- Task goal -
From the data that follows, copy every line holding the string "part".

- Recorded data -
======

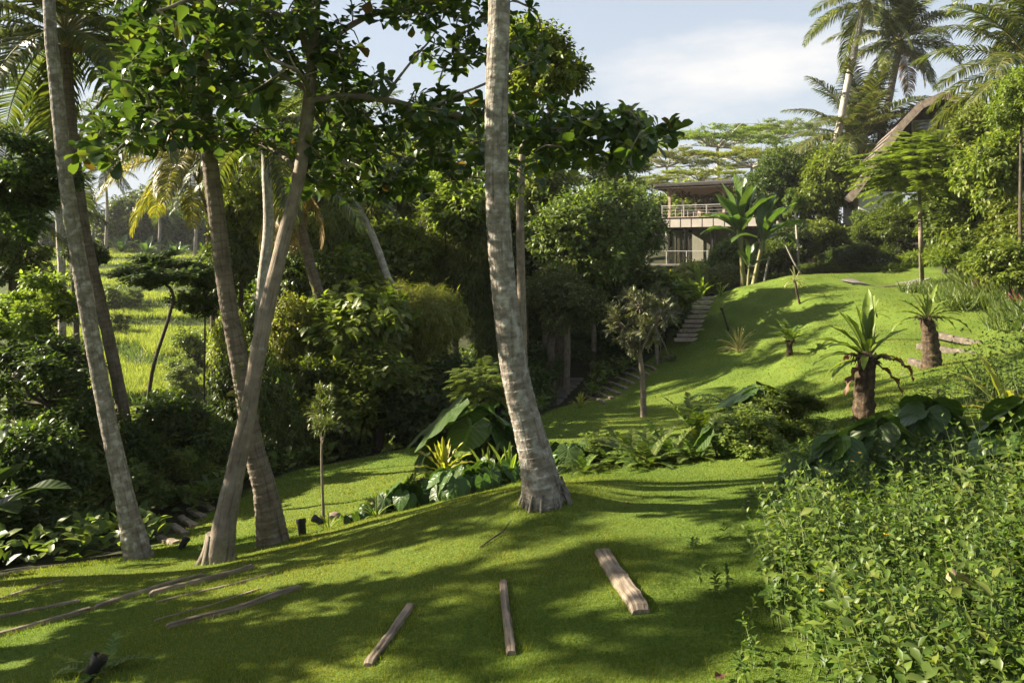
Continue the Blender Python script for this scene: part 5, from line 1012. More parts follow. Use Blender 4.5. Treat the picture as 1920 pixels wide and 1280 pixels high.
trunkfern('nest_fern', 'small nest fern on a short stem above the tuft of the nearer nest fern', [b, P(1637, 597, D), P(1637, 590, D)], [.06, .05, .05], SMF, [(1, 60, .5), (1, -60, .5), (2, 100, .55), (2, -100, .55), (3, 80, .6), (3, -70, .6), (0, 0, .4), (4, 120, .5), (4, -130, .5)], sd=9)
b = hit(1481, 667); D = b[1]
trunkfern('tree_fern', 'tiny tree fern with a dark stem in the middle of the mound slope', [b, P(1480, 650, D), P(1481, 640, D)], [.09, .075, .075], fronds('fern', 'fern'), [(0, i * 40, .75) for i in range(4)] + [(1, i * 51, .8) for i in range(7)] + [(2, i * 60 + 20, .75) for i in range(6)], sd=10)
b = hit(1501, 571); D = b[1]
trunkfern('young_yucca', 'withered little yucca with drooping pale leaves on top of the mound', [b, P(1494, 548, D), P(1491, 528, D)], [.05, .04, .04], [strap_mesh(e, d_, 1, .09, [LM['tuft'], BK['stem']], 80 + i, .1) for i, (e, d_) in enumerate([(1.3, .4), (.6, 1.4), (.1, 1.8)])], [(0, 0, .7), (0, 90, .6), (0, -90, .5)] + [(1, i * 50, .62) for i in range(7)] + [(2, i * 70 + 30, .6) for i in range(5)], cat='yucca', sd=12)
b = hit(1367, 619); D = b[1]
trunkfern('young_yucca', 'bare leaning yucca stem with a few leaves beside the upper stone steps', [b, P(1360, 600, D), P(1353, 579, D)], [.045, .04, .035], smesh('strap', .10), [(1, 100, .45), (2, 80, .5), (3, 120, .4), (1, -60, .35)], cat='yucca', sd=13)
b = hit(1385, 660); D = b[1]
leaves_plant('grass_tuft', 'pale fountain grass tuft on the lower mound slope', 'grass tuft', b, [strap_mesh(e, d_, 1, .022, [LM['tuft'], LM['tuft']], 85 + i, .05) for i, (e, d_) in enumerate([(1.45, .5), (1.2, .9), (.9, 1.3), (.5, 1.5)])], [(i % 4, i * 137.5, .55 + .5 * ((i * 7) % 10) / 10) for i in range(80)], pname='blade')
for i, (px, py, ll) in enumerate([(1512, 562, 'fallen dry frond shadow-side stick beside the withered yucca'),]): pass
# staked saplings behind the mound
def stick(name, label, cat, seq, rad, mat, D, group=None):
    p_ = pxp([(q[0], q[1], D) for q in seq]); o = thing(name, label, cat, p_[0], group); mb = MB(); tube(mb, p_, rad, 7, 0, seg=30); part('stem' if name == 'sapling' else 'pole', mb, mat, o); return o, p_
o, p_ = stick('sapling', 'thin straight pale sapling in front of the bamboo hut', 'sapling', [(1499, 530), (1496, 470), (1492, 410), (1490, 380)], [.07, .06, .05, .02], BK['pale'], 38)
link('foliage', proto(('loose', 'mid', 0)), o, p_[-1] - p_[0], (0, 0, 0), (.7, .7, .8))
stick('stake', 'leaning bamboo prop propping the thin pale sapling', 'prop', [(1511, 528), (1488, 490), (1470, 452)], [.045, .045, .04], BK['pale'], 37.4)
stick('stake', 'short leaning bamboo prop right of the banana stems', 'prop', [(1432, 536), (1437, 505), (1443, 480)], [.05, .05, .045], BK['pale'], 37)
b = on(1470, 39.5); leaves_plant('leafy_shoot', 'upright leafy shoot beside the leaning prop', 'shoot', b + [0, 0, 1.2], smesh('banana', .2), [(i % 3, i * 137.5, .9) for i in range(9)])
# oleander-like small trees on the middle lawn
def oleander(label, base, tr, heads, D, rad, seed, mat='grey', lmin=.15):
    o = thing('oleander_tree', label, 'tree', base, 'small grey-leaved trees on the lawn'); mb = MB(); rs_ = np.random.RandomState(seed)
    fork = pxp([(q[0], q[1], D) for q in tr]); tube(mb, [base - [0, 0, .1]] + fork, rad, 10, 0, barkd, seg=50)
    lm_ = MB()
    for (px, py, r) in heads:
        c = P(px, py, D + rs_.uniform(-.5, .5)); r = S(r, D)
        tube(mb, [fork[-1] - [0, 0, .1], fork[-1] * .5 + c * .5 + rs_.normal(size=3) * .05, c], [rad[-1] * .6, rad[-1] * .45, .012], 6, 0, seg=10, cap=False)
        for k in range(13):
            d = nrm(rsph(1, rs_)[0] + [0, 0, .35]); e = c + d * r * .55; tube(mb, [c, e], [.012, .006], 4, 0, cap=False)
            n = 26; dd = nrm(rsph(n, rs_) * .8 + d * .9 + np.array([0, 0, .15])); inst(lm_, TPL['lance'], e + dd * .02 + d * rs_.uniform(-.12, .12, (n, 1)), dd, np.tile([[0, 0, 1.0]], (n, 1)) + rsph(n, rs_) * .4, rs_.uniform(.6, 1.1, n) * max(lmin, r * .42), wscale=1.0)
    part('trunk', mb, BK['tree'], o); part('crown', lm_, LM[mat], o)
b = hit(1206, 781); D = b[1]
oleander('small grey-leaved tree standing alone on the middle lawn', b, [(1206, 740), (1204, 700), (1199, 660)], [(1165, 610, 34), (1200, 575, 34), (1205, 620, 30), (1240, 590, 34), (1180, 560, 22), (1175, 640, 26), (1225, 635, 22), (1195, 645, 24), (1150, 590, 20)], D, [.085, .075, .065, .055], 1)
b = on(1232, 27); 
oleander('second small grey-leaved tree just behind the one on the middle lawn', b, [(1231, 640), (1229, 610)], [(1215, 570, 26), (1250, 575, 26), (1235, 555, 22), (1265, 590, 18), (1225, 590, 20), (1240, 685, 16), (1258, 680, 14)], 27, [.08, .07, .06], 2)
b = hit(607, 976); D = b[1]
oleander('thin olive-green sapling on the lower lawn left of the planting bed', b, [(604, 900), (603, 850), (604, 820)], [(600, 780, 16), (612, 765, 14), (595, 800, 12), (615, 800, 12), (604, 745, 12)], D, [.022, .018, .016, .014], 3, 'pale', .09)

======

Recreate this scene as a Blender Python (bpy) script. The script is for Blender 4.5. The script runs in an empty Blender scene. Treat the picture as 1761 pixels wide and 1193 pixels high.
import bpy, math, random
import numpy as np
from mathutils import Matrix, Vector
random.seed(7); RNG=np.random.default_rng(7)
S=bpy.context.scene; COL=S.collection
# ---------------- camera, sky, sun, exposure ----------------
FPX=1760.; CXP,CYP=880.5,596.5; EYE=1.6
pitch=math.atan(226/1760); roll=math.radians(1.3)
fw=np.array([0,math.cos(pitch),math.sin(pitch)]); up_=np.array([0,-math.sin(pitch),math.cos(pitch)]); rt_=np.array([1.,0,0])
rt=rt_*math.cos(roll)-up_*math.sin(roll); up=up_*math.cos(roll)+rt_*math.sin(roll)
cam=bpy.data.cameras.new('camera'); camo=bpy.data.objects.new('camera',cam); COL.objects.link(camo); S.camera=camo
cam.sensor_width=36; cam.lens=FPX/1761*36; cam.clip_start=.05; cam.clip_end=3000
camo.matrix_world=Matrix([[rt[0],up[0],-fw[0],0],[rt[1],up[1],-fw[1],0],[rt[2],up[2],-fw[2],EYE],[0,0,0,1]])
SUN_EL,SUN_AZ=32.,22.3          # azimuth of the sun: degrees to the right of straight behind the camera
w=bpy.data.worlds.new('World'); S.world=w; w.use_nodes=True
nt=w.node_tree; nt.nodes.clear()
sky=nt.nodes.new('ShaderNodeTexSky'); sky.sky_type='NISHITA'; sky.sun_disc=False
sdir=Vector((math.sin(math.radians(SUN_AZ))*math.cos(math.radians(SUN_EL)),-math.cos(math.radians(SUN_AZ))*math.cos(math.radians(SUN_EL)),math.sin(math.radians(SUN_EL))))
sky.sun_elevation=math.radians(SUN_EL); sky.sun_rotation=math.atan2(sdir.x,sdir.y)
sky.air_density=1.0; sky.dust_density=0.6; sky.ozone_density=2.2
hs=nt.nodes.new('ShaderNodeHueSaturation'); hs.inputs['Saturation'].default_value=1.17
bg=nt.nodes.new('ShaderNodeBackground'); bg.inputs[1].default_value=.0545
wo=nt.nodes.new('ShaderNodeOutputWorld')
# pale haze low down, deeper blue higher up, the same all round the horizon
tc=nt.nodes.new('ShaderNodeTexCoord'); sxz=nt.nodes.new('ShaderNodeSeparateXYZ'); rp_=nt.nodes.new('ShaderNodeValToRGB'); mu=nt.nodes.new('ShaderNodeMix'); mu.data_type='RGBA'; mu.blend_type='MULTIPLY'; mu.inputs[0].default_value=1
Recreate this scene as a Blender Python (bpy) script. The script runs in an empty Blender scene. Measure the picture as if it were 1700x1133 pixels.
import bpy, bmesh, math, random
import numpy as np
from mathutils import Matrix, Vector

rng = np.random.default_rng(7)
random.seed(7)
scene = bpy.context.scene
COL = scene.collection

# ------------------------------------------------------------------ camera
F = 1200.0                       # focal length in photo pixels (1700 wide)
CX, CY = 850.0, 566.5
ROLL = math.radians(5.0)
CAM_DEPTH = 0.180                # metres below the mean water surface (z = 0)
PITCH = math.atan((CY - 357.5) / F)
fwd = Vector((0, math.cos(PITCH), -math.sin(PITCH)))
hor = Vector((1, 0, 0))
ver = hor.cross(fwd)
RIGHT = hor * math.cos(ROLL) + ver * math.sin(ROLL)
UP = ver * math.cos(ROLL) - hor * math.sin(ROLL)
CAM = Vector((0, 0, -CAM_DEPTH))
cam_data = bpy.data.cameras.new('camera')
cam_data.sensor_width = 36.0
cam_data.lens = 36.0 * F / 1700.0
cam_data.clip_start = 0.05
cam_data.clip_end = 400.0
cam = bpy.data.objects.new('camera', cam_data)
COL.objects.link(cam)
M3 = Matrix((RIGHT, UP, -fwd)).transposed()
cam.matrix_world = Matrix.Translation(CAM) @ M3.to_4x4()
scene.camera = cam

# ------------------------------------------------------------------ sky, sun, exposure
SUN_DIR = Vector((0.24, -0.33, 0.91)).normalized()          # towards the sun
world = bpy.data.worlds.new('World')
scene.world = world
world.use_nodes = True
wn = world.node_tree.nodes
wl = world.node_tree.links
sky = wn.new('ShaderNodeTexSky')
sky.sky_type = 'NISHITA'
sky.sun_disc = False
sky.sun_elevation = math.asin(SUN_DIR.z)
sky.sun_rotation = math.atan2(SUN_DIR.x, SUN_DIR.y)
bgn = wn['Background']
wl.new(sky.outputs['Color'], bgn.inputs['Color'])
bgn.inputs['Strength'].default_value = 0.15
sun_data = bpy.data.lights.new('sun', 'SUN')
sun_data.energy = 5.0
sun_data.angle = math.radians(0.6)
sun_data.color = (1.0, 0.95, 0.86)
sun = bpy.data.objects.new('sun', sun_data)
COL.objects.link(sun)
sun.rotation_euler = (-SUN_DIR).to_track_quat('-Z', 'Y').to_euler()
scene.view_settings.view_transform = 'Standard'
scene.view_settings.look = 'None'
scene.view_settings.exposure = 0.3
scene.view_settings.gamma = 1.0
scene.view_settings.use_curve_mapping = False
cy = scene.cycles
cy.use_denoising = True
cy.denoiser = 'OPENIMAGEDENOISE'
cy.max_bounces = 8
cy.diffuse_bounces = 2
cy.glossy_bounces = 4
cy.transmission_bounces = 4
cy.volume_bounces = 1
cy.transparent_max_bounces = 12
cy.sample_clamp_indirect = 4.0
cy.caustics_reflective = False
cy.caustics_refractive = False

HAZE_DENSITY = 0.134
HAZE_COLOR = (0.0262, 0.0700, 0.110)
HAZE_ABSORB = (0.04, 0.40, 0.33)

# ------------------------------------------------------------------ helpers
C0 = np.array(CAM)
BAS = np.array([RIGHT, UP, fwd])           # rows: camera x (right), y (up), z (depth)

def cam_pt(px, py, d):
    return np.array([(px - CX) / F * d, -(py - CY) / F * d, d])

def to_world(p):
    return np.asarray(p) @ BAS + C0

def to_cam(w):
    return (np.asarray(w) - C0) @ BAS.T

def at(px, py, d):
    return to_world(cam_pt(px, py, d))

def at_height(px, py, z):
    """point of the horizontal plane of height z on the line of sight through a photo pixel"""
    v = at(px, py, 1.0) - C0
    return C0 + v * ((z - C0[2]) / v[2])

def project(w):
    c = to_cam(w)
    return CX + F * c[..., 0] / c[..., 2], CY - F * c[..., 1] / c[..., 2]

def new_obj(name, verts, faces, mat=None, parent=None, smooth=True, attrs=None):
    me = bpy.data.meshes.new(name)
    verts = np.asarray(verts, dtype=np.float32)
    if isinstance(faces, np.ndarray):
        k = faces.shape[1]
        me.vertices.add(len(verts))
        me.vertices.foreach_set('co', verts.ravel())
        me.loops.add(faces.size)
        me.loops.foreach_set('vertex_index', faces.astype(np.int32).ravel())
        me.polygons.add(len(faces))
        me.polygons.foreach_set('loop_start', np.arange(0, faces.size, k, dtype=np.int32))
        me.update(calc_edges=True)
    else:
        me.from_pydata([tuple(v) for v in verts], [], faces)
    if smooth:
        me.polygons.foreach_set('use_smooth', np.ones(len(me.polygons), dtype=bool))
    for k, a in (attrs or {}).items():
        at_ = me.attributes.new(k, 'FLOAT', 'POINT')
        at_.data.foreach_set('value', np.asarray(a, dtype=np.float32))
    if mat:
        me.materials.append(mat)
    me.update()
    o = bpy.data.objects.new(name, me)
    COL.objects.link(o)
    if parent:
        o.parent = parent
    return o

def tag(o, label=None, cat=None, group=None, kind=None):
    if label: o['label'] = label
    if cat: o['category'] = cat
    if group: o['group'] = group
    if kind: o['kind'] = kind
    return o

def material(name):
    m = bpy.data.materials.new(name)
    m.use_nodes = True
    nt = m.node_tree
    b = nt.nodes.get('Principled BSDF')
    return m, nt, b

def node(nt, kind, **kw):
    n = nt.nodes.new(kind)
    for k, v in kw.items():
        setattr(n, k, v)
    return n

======

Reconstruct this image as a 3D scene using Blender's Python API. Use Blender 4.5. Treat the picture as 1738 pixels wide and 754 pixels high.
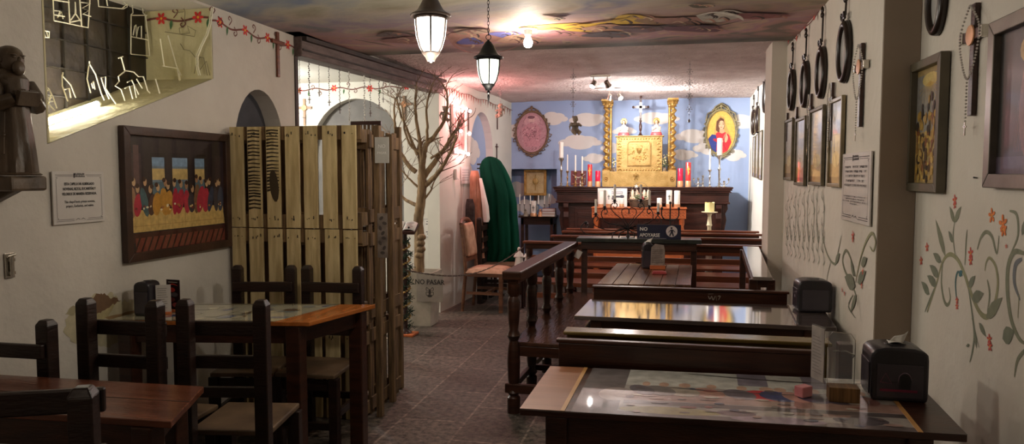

======

- Response for this exercise -
Continue the Blender Python script for this scene: part 5, from line 1012. More parts follow. Use Blender 4.5. Treat the picture as 1920 pixels wide and 1280 pixels high.
    p_ = pxp([(q[0], q[1], D) for q in seq]); o = thing(name, label, cat, p_[0], group); mb = MB(); tube(mb, p_, rad, 7, 0, seg=30); part('stem' if name == 'sapling' else 'pole', mb, mat, o); return o, p_
    part('trunk', mb, BK['tree'], o); part('crown', lm_, LM[mat], o)